SAU CFDD
Sep 032009
 

Rachael Elliott of Monmouth, Ill., pulls weeds at a playground area in central Davenport Aug. 24 as part of St. Ambrose University’s “Urban Plunge.”

By Anne Marie Amacher

DAVENPORT — More than 560 freshmen and transfer students spent Monday morning volunteering at various sites throughout the Quad-City area as part of the St. Ambrose University “Urban Plunge.”

The plunge is part of St. Ambrose’s welcome week activities. New students moved onto campus Sunday, volunteered Monday and participated in other orientation activities before the start of classes Wednesday.

In the past, the Urban Plunge has been optional. This year it is a requirement, said Stella O’Rourke, campus minister at St. Ambrose.

About 30 agencies in the area had students do volunteer work such as painting railings along the Mississippi River, cleaning yards, pulling weeds, visiting senior citizens and more.

“We have a foundation of organizations we send students to for service projects throughout the year,” O’Rourke said. “Service is very much a part of our culture at St. Ambrose.”

A group of students enrolled in a learning community class went to the Kahl Home for the Aged and Infirm in Davenport.

Rosalie Thomas, administrator of the Kahl Home, talked to the students about the importance of volunteerism and how maintaining volunteerism after their projects are done can make life fuller.

Students watched a video on the Kahl Home’s history. Then Denise Reed, activities director at the Kahl Home, explained its mission and talked about the semester-long project the students would be working on: the life stories of 45 individuals.

Over the semester the students will meet with the residents to record their life stories, contact their families for additional information and photos, and produce a DVD featuring the individual’s life history.

The residents’ favorite day is Tuesday, Reed said, because that’s when completed life stories have been viewed. “It’s meaningful to them. They see their life has a purpose. These stories also help the staff to get familiarized with the residents.”

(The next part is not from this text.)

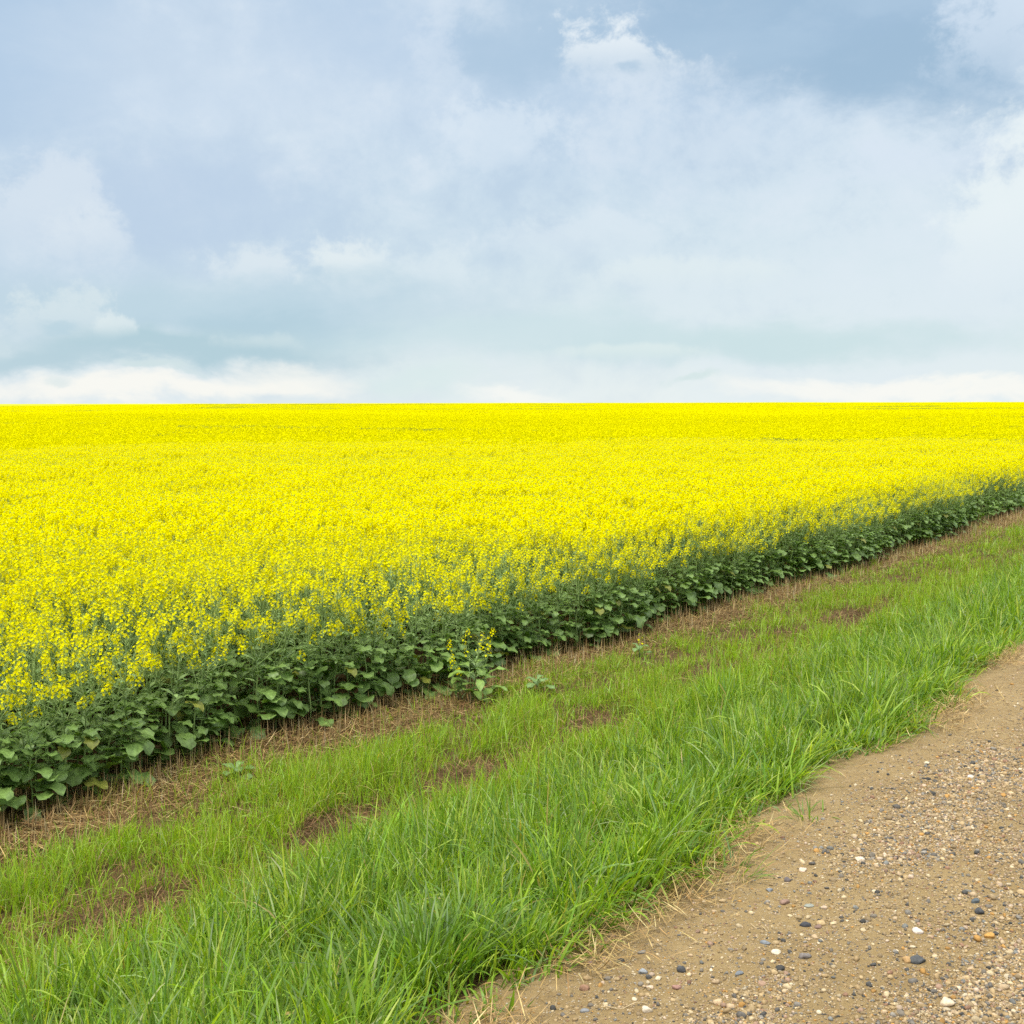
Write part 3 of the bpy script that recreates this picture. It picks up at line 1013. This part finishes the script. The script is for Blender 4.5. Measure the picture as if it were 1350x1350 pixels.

Another group of students did cleanup work in the Central Community neighborhood of Sixth and Vine streets in Davenport. Some students pulled weeds from the toddler playground area. Others picked up trash, while others planted bushes and plants. Another group was to serve a meal at Café on Vine.

Another 35 or so students helped spruce up the grounds at St. Vincent Center, which is headquarters for the Diocese of Davenport. There students spread mulch around trees and in the priests’ gardens. Then the students helped sweep out garages for the retired priests who live at the center.

Other sites the new students worked at included Nahant Marsh, Humility of Mary Housing Inc. in Davenport and along the bike path in Rock Island, Ill., and Sunset Marina in Rock Island.

“Lifelong service is part of what it means to be an Ambrosian,” says Mackenzie Grondahl, director of service learning. “With ‘Urban Plunge’ we hope to strengthen our new students’ commitment to this practice of service and social justice.”

She said St. Ambrose works closely with partner agencies and businesses in the area and through face-to-face meetings the university felt there was a need for help. “Our partners were excited to have us there.

“It was an amazing first effort.” Grondahl said there may be some changes next year and some tightening up, but she felt the day was a success.

Grondahl said a number of students were hesitant to do the work when they started the day, but felt they had accomplished something when it was done.

“This was a great group of kids” and most came to St. Ambrose with community service experience. So this was nothing new to many of them.